▶
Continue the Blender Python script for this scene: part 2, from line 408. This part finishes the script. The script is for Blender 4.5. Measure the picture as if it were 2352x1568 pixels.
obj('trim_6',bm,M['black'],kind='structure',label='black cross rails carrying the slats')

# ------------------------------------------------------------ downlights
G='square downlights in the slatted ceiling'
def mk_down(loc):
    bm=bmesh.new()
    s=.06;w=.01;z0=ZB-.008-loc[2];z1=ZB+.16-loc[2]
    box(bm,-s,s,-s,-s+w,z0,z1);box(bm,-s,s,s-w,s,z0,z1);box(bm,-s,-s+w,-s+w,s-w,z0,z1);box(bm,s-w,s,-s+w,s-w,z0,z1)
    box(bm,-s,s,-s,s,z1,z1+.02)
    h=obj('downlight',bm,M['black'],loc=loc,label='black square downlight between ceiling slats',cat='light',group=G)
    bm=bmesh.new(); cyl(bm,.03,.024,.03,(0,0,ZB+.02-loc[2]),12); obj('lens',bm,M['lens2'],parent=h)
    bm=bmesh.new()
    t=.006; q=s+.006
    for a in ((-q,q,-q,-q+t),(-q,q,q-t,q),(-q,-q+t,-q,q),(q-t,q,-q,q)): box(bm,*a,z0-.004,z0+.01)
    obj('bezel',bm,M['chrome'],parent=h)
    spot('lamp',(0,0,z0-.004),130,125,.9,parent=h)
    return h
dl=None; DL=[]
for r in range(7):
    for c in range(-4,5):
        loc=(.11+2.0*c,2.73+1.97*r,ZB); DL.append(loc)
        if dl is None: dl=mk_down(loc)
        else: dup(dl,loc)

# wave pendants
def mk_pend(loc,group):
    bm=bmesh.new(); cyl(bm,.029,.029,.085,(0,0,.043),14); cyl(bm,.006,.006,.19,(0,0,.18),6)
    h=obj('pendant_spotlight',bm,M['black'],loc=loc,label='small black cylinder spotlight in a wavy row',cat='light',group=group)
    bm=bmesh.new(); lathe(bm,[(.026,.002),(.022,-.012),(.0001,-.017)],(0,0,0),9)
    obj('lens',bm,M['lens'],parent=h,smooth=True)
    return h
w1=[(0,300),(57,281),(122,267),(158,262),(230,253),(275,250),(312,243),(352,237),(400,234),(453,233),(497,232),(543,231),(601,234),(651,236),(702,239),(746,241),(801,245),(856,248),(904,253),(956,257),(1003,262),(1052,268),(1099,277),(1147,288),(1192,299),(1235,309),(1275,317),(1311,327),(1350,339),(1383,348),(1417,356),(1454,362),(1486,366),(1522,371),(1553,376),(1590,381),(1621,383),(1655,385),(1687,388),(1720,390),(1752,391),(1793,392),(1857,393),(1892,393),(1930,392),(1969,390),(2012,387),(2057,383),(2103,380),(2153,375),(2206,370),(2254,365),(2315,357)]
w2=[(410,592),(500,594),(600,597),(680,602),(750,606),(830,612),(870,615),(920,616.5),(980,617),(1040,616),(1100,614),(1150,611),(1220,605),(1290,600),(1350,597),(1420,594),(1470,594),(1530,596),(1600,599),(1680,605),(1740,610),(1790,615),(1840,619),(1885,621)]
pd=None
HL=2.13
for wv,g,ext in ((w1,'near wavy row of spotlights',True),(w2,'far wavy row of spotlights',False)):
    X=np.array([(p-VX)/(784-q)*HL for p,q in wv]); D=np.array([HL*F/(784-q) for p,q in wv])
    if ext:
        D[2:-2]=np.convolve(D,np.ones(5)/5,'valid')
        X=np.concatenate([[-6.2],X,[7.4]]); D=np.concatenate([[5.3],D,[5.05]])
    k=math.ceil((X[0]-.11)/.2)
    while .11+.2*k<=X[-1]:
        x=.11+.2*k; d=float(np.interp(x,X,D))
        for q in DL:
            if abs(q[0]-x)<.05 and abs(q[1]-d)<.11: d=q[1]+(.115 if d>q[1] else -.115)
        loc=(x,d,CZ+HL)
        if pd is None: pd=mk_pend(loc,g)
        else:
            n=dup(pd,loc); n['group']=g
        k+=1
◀
Please reproduce the entire listing, exactly as shown.

Final answer
Continue the Blender Python script for this scene: part 2, from line 408. This part finishes the script. The script is for Blender 4.5. Measure the picture as if it were 2352x1568 pixels.
obj('trim_6',bm,M['black'],kind='structure',label='black cross rails carrying the slats')

# ------------------------------------------------------------ downlights
G='square downlights in the slatted ceiling'
def mk_down(loc):
    bm=bmesh.new()
    s=.06;w=.01;z0=ZB-.008-loc[2];z1=ZB+.16-loc[2]
    box(bm,-s,s,-s,-s+w,z0,z1);box(bm,-s,s,s-w,s,z0,z1);box(bm,-s,-s+w,-s+w,s-w,z0,z1);box(bm,s-w,s,-s+w,s-w,z0,z1)
    box(bm,-s,s,-s,s,z1,z1+.02)
    h=obj('downlight',bm,M['black'],loc=loc,label='black square downlight between ceiling slats',cat='light',group=G)
    bm=bmesh.new(); cyl(bm,.03,.024,.03,(0,0,ZB+.02-loc[2]),12); obj('lens',bm,M['lens2'],parent=h)
    bm=bmesh.new()
    t=.006; q=s+.006
    for a in ((-q,q,-q,-q+t),(-q,q,q-t,q),(-q,-q+t,-q,q),(q-t,q,-q,q)): box(bm,*a,z0-.004,z0+.01)
    obj('bezel',bm,M['chrome'],parent=h)
    spot('lamp',(0,0,z0-.004),130,125,.9,parent=h)
    return h
dl=None; DL=[]
for r in range(7):
    for c in range(-4,5):
        loc=(.11+2.0*c,2.73+1.97*r,ZB); DL.append(loc)
        if dl is None: dl=mk_down(loc)
        else: dup(dl,loc)

# wave pendants
def mk_pend(loc,group):
    bm=bmesh.new(); cyl(bm,.029,.029,.085,(0,0,.043),14); cyl(bm,.006,.006,.19,(0,0,.18),6)
    h=obj('pendant_spotlight',bm,M['black'],loc=loc,label='small black cylinder spotlight in a wavy row',cat='light',group=group)
    bm=bmesh.new(); lathe(bm,[(.026,.002),(.022,-.012),(.0001,-.017)],(0,0,0),9)
    obj('lens',bm,M['lens'],parent=h,smooth=True)
    return h
w1=[(0,300),(57,281),(122,267),(158,262),(230,253),(275,250),(312,243),(352,237),(400,234),(453,233),(497,232),(543,231),(601,234),(651,236),(702,239),(746,241),(801,245),(856,248),(904,253),(956,257),(1003,262),(1052,268),(1099,277),(1147,288),(1192,299),(1235,309),(1275,317),(1311,327),(1350,339),(1383,348),(1417,356),(1454,362),(1486,366),(1522,371),(1553,376),(1590,381),(1621,383),(1655,385),(1687,388),(1720,390),(1752,391),(1793,392),(1857,393),(1892,393),(1930,392),(1969,390),(2012,387),(2057,383),(2103,380),(2153,375),(2206,370),(2254,365),(2315,357)]
w2=[(410,592),(500,594),(600,597),(680,602),(750,606),(830,612),(870,615),(920,616.5),(980,617),(1040,616),(1100,614),(1150,611),(1220,605),(1290,600),(1350,597),(1420,594),(1470,594),(1530,596),(1600,599),(1680,605),(1740,610),(1790,615),(1840,619),(1885,621)]
pd=None
HL=2.13
for wv,g,ext in ((w1,'near wavy row of spotlights',True),(w2,'far wavy row of spotlights',False)):
    X=np.array([(p-VX)/(784-q)*HL for p,q in wv]); D=np.array([HL*F/(784-q) for p,q in wv])
    if ext:
        D[2:-2]=np.convolve(D,np.ones(5)/5,'valid')
        X=np.concatenate([[-6.2],X,[7.4]]); D=np.concatenate([[5.3],D,[5.05]])
    k=math.ceil((X[0]-.11)/.2)
    while .11+.2*k<=X[-1]:
        x=.11+.2*k; d=float(np.interp(x,X,D))
        for q in DL:
            if abs(q[0]-x)<.05 and abs(q[1]-d)<.11: d=q[1]+(.115 if d>q[1] else -.115)
        loc=(x,d,CZ+HL)
        if pd is None: pd=mk_pend(loc,g)
        else:
            n=dup(pd,loc); n['group']=g
        k+=1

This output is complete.